The price of gold reflects investors' fear that inflation will return

Gold is back. It hit a new high last week at more than $1,060 an ounce, and when gold soars it tells us something about the morale of investors. Rationally, an investment that gives some income is better, but gold gives you none. So anyone investing in it is, in effect, saying they don't mind about the return on their money; they only want to protect the capital value.

The phenomenon's previous peak was early in 1980, when gold reached $850 an ounce, equivalent to about $2,300 today. But then inflation was in double digits and there were the gravest doubts about the authorities' ability to get it back under control.

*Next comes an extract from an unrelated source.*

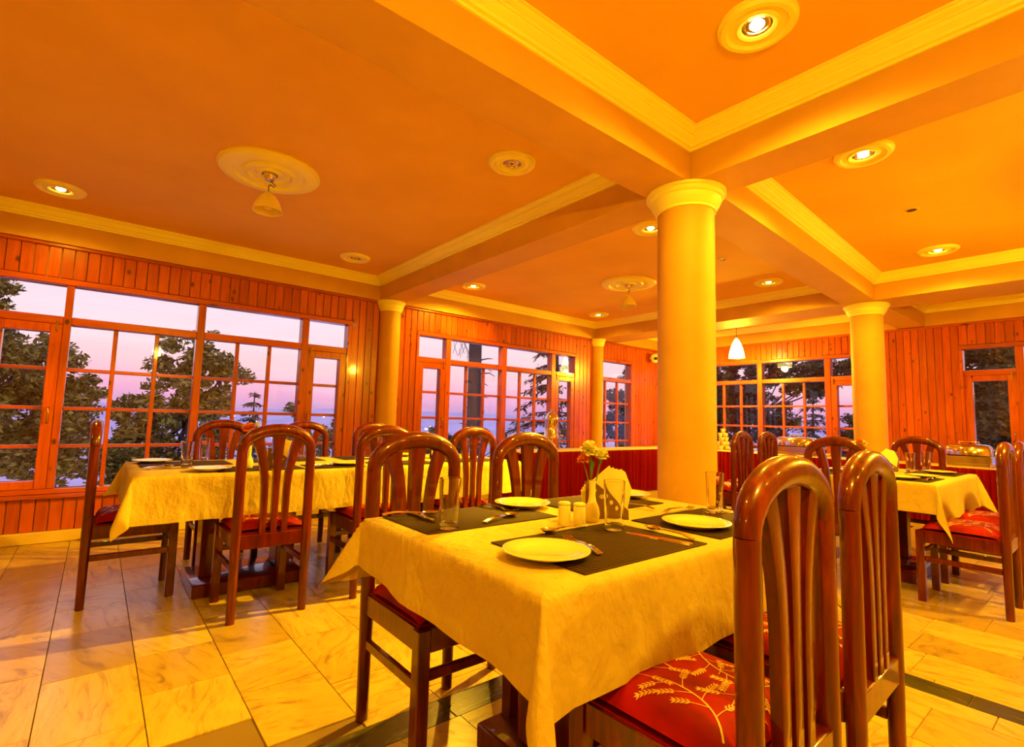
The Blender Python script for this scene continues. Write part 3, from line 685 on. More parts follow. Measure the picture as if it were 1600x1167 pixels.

Now inflation hardly exists. But fear of it does and it was notable on Friday that the price fell back after the statement by the chairman of the Federal Reserve, Ben Bernanke, that as the recovery took hold, monetary policy would be tightened. But will the world's exceptionally loose monetary policies be tightened sufficiently quickly to head off a serious bout of inflation?

Behind this is a sharp divergence of view between professional investors and private individuals. The first see government bonds priced as they are to yield 4 per cent or less as perfectly good investments. In buying them they are making the assumption that inflation over the next decade will be below 2 per cent – allowing a real return of 2 per cent or more. In the short-term deflation is their biggest threat.

The second group, those investing their own money, are suspicious that governments will create inflation to reduce the real value of their debts. So they want assets that give them some protection. Result: equities have soared and alternative investments, particularly gold, have shot up too.

So who is right, the professionals or the amateurs? The obvious response is to say both, depending on timescale: deflation now, and maybe for the next few years, but inflation later. What is clear is that these abnormally low interest rates will not last forever and the path back to normality will be bumpy.